An estimated 12,000 Baha’is have fled Iran for the United States since 1980, making up about 7 percent of 170,000 Baha’is in the country. About 3,000 Baha’is live in the Chicago area, divided into hundreds of microcommunities and holding worship services in their homes.

With language and cultural barriers, the adjustment to Western society can be difficult, Panahi and her sisters said. What’s more difficult is the healing process.

But here in the Chicago area, in a vista so different from their homeland, Baha’i immigrants say they find support, religious freedom and peace in the prayerful folds of their Midwestern communities.

In a spacious house in Northbrook, Manijeh Bayzaee welcomed more than 20 guests into her home on a recent Friday night for a Baha’i devotional service and a modest meal. They read scriptures and played music. The Panahi sisters sat on a decorative couch with their petite 70-year-old mother, Nasrin, who has Alzheimer’s.

“We always question, why has this family been tested so much?” said Bayzaee, who is Nasrin’s cousin. “And we think that there is a purpose.”

When new Baha’is arrive in the area, they are immediately welcomed. An email from the community goes out and, days later, a Baha’i will welcome the family with a U-Haul of furniture, clothes or even a place to stay.

Established families will make home visits and check in by phone, especially with those who have suffered harsh religious persecution in Iran. They also host prayer meetings.

Prayer is central to the community’s support — a familiar comfort to those who have moved thousands of miles from their torn homeland.

At the end of the hourlong service in the Northbrook home, adults and children prayed and sang in English and French. After a period of silence, Dianne Seppelfrick, a longtime friend of the oldest Panahi sister, Mina, recited the prayer of healing from memory. Minoo Panahi cried silently.

“If it wasn’t for the Baha’i faith, I don’t think we would have really been able to process what the whole family has gone through, because it was so traumatic,” Panahi said.

Many of the Baha’is who move here say they do so to leave a restrictive, dangerous and fear-based land. Baha’is believe in the “essential oneness of all world religions,” according to Glen Fullmer, director of communications for the Baha’is of the United States. They believe many prophets such as Muhammad, Jesus and Buddha are legitimate, along with Baha’u’llah — whom Baha’is believe to be the most recent prophet in a cycle of about 1,000 years. But many Baha’is who come from Iran say the government there doesn’t allow them to practice.

“(Iranian government officials) actually don’t recognize the Baha’i faith as a religion,” Panahi said. “So when they find out you’re Baha’i, for them it’s almost like you’re nonexistent.”

Baha’is in Iran cannot attend universities, participate in government or own a business without fear of having it stripped without cause. Seven Baha’i faith leaders have been imprisoned since 2008 and sentenced to 20 years in 2010.

Growing up in a relatively small town in the Iranian province of West Azerbaijan, called Urmia, many people knew Panahi’s father, Habib’u’llah. He owned a large appliance shop and when a customer was in need, he was known to loan appliances, trusting the person to pay him back.

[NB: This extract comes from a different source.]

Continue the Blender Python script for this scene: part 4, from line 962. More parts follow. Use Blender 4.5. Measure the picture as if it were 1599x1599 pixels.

In 1979, an extremist group burned down his store, and at 17, Panahi was shipped off to Carbondale, Ill., where her father knew she’d be safe. She moved in with relatives she barely knew and began attending Southern Illinois University.

Although she learned English grammar at school in Iran, she had no conversational skills at first. No one in her classes at school was Baha’i. They had no idea what she went through in Iran.

Months after she arrived in the United States, Panahi’s father was killed and she returned to Iran briefly.

“I forced myself to be strong,” Panahi said. “I wanted to go back to the house, wanted to see exactly how it had happened.”

She eventually returned to SIU and graduated with a business administration degree. She and her sisters were granted refugee status, and her sisters came to live with her.